Def Poetry Jam mixes fun, reality and a hip-hop beat

By Monica L. Haynes, Pittsburgh Post-Gazette

Fiery like cayenne. Smooth like silk. Righteous like the justice system was meant to be. Truthful like the government ought to be. Hilarious with an undercurrent of sadness like Richard Pryor used to be. The Russell Simmons Def Poetry Jam at the Benedum Tuesday night was all that and a bag of chips -- and a Coke 'cause chips make me thirsty.

Words have always been a powerful tool, and they carry even more force when they're brought forth in the double-edged delivery of a poet such as Philadelphia's Black Ice or the kinetic in-your-face Asianness of Beau Sia or the socially conscious softness of Suheir Hammad.

The 90-minute show, on a sparse set, is part soul-singeing revival, part comic relief, part global awareness, part cultural awakening to a hip-hop beat.

Georgia Me, in all her goddess-diva-sistahness, extols the virtues and the heartbreak that come with being a full-figured woman in "Big Girl Blues." "With haste I race to destroy my waist," exclaims the naive of Atlanta, "land of pretty faces and big asses."
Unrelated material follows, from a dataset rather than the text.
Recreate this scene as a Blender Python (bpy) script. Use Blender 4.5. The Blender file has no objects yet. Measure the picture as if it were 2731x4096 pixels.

In a conspiracy-laden theory about Krispy Kreme doughnuts, Poetri brings the comic flava with just a hint of sadness about his glazed addiction. The sugary confections, he says, are part of a plan to "keep the black man down and round." Petite dynamo Mayda Del Valle declares her mother a "cuisine conquistadora" in "In the Cocina," about learning to cook and dance in her mother's kitchen.

Beau Sia, a Chinese-American who hails from Oklahoma, lets us know "the Asians are coming." In his bombastic WWF-like delivery, he says, "we're programming your Web sites, making your executives look good and getting into your schools for free."

Flaco Navajo (Spanish for skinny knife) spits the truth about children, love and social awareness in an engaging laid-back style. Fellow poet Shihan kicks it up a few notches in his consciousness-raising rhymes.

A piece in which he auctions off black people in the voice of a shopping network hawker is laugh-out-loud funny on the surface but bites down to the bone. He brings the uncomfortable truth about young men who come complete with "Tims," fake Rolexes, gaudy jewelry, 20-inch rims.

They're guaranteed to be up on the latest slang but don't have a shred of real knowledge.

They could learn a lot from Def Poetry's dynamically diverse performers.